Millions of dollars have already been invested, and on December 8, McGuire introduced Senate Bill 69, which he said “will officially, and once and for all, disband the North Coast Railroad Authority, which is a hot mess and is bankrupt.” In its place the bill would create the Great Redwood Trail Authority and empower it to construct and operate eponymous pathway.

The NCRA was created in 1992 in an effort to salvage the floundering freight rail industry in Northern California, but the state agency’s mission — to preserve the rail corridor — was never funded, and when severe flooding and landslides wiped out portions of the rail line through the Eel River Canyon in 1998, the infrastructure remained defunct.

In 2008, voters at the southern end of the line approved the formation of the Sonoma Marin Area Rail Transit (SMART), a passenger rail system that has since resumed some passenger service with plans to eventually run from Larkspur to Cloverdale. 

Kevin Wright, external affairs manager with Marin County Parks, said at last night’s meeting that the southern segment of the Great Redwood Trail will run alongside the existing rail line while the northern segment, from Willits to Humboldt Bay, will likely vary dramatically, with wide, paved bikeways through cities and more narrow, “single-track” sections of dirt trail through more remote areas, including the Eel River Canyon.

“It’s a wild stretch,” he said, noting that having hiked and rafted through there, he’s seen lots of erosion, abandoned boxcars, derelict infrastructure and what he diplomatically called “great opportunities for environmental restoration.” But while acknowledging that some washed-out areas are indeed in bad shape, Wright said 75-85 percent of the canyon is ready and available for trail use.

The rail line, which was formerly leased long-term to the Northwestern Pacific Railroad Co., includes 19 major trestles, 38 bridges and 42 tunnels, the longest of which is 4,313 feet long, Wright said.
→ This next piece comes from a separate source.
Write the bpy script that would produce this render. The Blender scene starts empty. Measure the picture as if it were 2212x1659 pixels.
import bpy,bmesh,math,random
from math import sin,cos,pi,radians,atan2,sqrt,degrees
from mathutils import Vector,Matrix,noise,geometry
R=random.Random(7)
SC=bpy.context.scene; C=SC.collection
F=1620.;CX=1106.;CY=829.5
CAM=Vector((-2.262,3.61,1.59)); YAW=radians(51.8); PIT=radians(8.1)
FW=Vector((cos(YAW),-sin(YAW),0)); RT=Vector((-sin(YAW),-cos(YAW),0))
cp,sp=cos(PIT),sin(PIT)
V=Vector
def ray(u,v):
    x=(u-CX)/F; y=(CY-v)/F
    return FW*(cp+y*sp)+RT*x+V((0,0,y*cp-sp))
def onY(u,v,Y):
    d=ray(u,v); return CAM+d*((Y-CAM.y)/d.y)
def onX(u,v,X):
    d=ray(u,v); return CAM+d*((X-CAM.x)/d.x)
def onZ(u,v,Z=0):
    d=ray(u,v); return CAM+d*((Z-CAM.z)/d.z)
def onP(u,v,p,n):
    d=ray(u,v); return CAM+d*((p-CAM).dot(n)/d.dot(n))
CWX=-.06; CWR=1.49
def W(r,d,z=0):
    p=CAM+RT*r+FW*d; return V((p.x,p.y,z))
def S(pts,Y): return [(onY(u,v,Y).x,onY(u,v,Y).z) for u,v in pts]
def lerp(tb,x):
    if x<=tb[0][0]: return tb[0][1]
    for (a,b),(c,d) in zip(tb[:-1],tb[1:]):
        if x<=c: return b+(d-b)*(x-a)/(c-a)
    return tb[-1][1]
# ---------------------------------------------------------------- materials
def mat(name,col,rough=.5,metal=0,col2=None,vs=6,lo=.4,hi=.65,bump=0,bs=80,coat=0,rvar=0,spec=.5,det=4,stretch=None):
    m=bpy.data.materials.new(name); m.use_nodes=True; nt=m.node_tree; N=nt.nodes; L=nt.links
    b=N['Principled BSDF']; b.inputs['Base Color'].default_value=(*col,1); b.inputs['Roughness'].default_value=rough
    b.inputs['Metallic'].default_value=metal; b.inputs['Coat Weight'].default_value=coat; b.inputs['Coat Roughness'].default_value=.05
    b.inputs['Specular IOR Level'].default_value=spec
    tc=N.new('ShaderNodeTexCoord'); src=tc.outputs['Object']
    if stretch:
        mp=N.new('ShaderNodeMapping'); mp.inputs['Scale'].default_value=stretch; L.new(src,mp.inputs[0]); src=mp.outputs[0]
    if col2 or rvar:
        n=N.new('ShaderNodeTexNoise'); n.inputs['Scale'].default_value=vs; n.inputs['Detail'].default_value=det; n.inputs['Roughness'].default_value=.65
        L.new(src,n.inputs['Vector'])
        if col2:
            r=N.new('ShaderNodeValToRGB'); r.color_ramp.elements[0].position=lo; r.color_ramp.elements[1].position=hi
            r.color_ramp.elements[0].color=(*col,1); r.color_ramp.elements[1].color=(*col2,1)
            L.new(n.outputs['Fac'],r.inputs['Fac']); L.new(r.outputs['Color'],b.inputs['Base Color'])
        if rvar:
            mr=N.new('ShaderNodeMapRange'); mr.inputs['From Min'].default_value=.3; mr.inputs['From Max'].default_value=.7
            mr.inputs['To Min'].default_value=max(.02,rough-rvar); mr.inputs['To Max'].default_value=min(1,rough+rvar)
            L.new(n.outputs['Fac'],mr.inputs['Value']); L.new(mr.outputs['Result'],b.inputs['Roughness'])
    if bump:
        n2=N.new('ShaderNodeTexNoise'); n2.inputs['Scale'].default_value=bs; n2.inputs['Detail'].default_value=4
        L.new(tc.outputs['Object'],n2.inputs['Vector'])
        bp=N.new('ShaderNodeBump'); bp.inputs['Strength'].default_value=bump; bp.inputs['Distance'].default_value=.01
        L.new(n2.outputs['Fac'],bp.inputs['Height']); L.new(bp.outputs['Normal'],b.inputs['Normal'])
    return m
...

All these features will be incorporated into the Great Redwood Trail.

Michael Jones, the founder of active transportation consulting company Alta Planning + Design, was on hand Thursday night. (McGuire called him “an all-star in the trail world.”) And he offered an outline of the next steps in the process, including a master plan, which may require an environmental impact report and thus plenty of opportunity for public involvement. There’s also the question of where the funding will come from and who will build it.
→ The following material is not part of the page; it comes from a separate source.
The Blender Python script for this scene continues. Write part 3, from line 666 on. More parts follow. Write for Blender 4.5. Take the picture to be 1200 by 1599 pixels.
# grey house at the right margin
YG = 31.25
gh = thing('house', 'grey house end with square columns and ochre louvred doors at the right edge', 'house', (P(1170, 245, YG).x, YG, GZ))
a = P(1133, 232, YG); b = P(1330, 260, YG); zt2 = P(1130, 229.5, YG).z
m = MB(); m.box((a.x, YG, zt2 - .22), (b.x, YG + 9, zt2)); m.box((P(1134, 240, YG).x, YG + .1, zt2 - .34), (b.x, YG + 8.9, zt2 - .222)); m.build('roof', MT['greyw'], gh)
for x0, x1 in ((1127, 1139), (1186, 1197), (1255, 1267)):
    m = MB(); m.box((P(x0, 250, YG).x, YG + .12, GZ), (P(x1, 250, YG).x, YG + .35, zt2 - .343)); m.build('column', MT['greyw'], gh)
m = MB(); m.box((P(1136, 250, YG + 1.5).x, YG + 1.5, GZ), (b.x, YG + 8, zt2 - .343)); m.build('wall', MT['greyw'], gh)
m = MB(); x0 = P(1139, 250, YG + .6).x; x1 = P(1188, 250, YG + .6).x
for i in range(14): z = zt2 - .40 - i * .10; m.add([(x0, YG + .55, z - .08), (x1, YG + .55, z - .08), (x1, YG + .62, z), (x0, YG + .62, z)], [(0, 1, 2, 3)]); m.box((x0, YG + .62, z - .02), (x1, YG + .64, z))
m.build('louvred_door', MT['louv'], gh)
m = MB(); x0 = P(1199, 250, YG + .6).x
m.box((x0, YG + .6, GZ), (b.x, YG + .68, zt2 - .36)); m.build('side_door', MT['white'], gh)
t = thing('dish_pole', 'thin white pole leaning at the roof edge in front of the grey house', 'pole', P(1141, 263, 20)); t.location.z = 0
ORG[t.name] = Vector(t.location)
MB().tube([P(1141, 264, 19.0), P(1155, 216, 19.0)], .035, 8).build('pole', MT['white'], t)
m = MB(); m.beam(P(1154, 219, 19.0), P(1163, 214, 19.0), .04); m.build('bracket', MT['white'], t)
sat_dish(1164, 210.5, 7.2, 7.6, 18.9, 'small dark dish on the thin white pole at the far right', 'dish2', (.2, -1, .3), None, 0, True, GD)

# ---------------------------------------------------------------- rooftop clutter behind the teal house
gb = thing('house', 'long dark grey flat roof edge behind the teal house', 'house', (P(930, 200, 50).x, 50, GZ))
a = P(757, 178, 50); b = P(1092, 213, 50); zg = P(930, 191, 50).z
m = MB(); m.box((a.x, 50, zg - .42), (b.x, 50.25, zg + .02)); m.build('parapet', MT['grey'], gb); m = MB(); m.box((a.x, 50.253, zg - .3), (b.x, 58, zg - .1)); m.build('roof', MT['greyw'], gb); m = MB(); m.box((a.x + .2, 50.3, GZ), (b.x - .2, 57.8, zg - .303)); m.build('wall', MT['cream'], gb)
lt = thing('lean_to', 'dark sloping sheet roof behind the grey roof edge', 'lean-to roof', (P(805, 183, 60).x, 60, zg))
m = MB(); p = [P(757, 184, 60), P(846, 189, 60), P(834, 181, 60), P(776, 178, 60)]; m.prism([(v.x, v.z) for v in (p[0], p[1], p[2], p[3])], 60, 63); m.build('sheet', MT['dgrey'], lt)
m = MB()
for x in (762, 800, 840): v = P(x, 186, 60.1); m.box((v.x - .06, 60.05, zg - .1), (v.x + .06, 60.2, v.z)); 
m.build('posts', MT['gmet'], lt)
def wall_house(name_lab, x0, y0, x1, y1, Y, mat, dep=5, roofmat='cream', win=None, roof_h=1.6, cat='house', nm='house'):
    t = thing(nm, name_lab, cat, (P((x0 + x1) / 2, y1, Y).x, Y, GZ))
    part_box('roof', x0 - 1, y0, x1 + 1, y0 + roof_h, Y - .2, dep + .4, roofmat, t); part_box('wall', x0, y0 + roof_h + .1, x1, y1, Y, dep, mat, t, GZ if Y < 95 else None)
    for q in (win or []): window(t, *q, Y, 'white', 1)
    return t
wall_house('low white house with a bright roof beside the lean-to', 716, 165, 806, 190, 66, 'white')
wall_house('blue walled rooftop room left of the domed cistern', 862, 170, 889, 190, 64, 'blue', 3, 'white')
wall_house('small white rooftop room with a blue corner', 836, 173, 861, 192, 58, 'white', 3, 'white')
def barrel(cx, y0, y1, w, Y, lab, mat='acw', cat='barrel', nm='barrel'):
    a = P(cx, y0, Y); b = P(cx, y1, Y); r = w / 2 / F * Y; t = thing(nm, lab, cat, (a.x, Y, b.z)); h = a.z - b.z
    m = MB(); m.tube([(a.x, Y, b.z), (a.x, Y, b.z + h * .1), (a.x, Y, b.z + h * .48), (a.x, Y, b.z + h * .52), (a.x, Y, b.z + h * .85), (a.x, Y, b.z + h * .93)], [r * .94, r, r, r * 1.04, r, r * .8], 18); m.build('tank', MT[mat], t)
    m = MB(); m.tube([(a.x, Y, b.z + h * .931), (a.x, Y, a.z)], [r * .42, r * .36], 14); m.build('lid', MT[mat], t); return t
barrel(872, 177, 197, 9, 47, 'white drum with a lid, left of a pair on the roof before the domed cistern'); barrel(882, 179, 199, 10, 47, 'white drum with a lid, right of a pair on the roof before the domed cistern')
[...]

Members of the public who live near the right-of-way have voiced concerns about privacy, security, liability, litter, access to agricultural operations and more, and Jones said those issues need to be taken seriously. “The public will have a huge role in this,” he said.
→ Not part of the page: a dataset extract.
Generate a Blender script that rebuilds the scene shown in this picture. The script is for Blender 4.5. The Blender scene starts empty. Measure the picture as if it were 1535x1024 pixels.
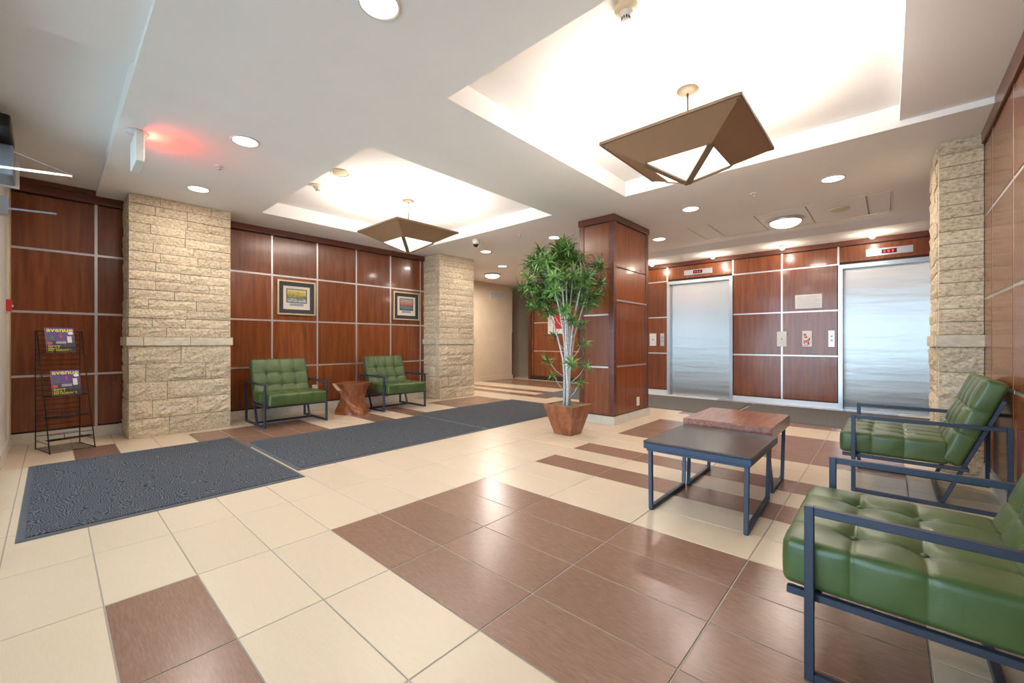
import bpy, bmesh, math, random
from mathutils import Vector, Matrix, noise as mnoise

random.seed(7)
sc = bpy.context.scene
C = sc.collection
PI = math.pi

# ------------------------------------------------------------------ camera
cam_d = bpy.data.cameras.new('camera')
cam = bpy.data.objects.new('camera', cam_d)
C.objects.link(cam)
YAW = math.radians(42.1)
CAM_H = 1.06
FPX = 624.0
cam.location = (0, 0, CAM_H)
cam.rotation_euler = (PI / 2, 0, YAW - PI / 2)
cam_d.sensor_width = 36.0
cam_d.lens = FPX / 1535 * 36.0
cam_d.shift_y = 1.0 / 1535
cam_d.clip_start = 0.02
sc.camera = cam

# ------------------------------------------------------------------ world, exposure
sc.view_settings.view_transform = 'Standard'
sc.view_settings.look = 'None'
sc.view_settings.gamma = 1.0
sc.view_settings.use_curve_mapping = False
sc.view_settings.exposure = 0.55
w = bpy.data.worlds.new('daylight'); sc.world = w; w.use_nodes = True
bg = w.node_tree.nodes['Background']
bg.inputs[0].default_value = (0.60, 0.79, 1.0, 1)
bg.inputs[1].default_value = 5.8
DOWN_W = 9.0      # recessed downlights
UP_W = 50.0        # pendant uplight
DOME_W = 12.0
SPOT_W = 5.0

# ------------------------------------------------------------------ material helpers
def new_mat(name):
    m = bpy.data.materials.new(name); m.use_nodes = True
    nt = m.node_tree
    return m, nt, nt.nodes['Principled BSDF']
def N(nt, typ, **kw):
    n = nt.nodes.new(typ)
    for k, v in kw.items():
        if hasattr(n, k): setattr(n, k, v)
    return n
def L(nt, a, b): nt.links.new(a, b)
def plain(name, col, rough=0.5, metal=0.0, spec=0.5, coat=0.0):
    m, nt, b = new_mat(name)
    b.inputs['Base Color'].default_value = (*col, 1)
    b.inputs['Roughness'].default_value = rough
    b.inputs['Metallic'].default_value = metal
    b.inputs['Specular IOR Level'].default_value = spec
    b.inputs['Coat Weight'].default_value = coat
    return m
def emit(name, col, s, base=(0.8, 0.8, 0.8)):
    m, nt, b = new_mat(name)
    b.inputs['Base Color'].default_value = (*base, 1)
    b.inputs['Emission Color'].default_value = (*col, 1)
    b.inputs['Emission Strength'].default_value = s
    return m
def ramp(nt, stops):
    r = N(nt, 'ShaderNodeValToRGB')
    e = r.color_ramp.elements
    while len(e) < len(stops): e.new(0.5)
    for el, (p, c) in zip(e, stops):
        el.position = p; el.color = (*c, 1)
    return r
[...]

Laura Cohen, western regional director of Rails-to-Trails Conservancy, said during the meeting that such public access tends to increase property values along trails while boosting the economies of nearby communities via lodging, tourism, public sector expenditures and more.

He argued that the Great Redwood Trail will eventually take its place alongside the likes of the Pacific Crest Trail and the Appalachian Trail as “an iconic American trail.”

McGuire said that the master plan will ensure that the public will have “a seat at the table” all the way through the process, and he expects it to take a year or two just to get the funding for that plan. But over the past 24 months, partners in this effort have managed to secure about $30 million to move some critical segments forward, including the four-mile gap in the Humboldt Bay Trail between Arcata and Eureka.

The ultimate cost of this ambitious project remains an open question, though last fall McGuire scoffed at a state report that found the price tag could run as high as $5 billion.

“My goal is to do this project right, not fast,” he said, explaining that funding could come from transportation agencies, voter-approved parks bonds, nonprofit groups and/or private investors.

“It’s complicated,” the senator said. “It’s not going to be easy. And we have eyes wide open going into it.”


Correction: The headline of this post initially, and incorrectly, stated the line would be railbanked from Willits to Scotia, rather than all the way to Samoa. The Outpost regrets the error.